Bastion of Sanity opens with Wayne Shorter's composition, "Lester Left Town, from Art Blakey's 1960 Blue Note recording, The Big Beat. The band takes the tune at a tempo that's considerably faster than Blakey's version. Although Weiss's drumming on the opening head includes some of the master's signature devices, like rim knocks, press rolls, and chocked cymbal crashes at the end of the tune's bridge, all in all he's lighter and more fluid. The neat metallic ping of his top cymbal stays in the forefront.

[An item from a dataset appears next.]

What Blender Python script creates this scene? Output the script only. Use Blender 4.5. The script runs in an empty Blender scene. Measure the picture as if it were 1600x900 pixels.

Binney's solo doesn't leave many holes for Weiss to fill so the drummer takes a parallel, complementary course by maintaining the steady ride cymbal beat, consistently accenting the snare, plus adding occasional stick shots and hits to the tom toms. He executes all of these things at a volume that leaves room for Thomas Morgan's vigorous walking bass line, and, most importantly, he never crowds or tries to dominate Binney. During pianist Jacob Sacks's turn, there are fleeting interludes in which the steady pulse is suspended and each instrument pulls in its own direction. During these moments Weiss slows down and speeds up the ride cymbal before abruptly snapping back into place.

In contrast to the stable opening of the track, the out head is boisterous and full of surprises. At one point Morgan stops walking and mimics Binney, briefly sending the whole band into free fall. Weiss does his part throughout by playing with less restraint, and executing long, busy, and somewhat obtrusive fills. His most galvanizing contribution occurs during a brief lull in the tune's bridge. Anticipating a climactic point of the melody, Weiss smacks the bass drum against the beat four times, and then immediately hits the snare and cymbal twice in unison.

Taken at a slow, ballad-like tempo, Binney's Plan is at once a constantly changing and beautifully restrained piece of music. For the first sixteen bars, Sacks and Morgan play in unison, mostly on beats one and three of each measure. Weiss taps out loosely knit variations of the standard jazz ride cymbal rhythm. At first they're barely audible. He also intermittently drums his fingers on the head of the snare in no particular pattern. A few pairs of hits to the bass drum foretell increased activity. When the horns—Binney and tenor saxophonist Chris Potter—begin to play a sparse, somber melody, Weiss's cymbal strokes get louder and more clearly defined. He starts adding snare accents and some strokes to the toms, becoming more assertive and inventive, keeping time and providing rhythmic counterpoint.

As the piece continues to evolve over the piano and bass pattern, Weiss plays an increasingly prominent role, finding his own zone somewhere between accompaniment and excessive activity. He cooks in a manner that doesn't override the band or shatter the reserved character of Binney's composition. When each of the horns starts to play variations of the song, the music gets somewhat louder and more intense, but ultimately the lid stays on. Weiss continues to improvise, becoming more and more expansive, executing somewhat brusque rhythms that serve as an ideal foil for Morgan's quietly twisted bass lines. For the last eight bars, the horns play an adaptation of the original melody at a low volume. Once again, Weiss's rhythms are subdued and barely audible.

Nearly ten minutes in length, the vigorous title track of Bastion of Sanity features a head by Binney in which he and Chris Potter often sound like a flock of honking geese. Weiss plays all manner of rhythms, textures, and dynamic levels throughout two extended saxophone solos before taking his own protracted turn.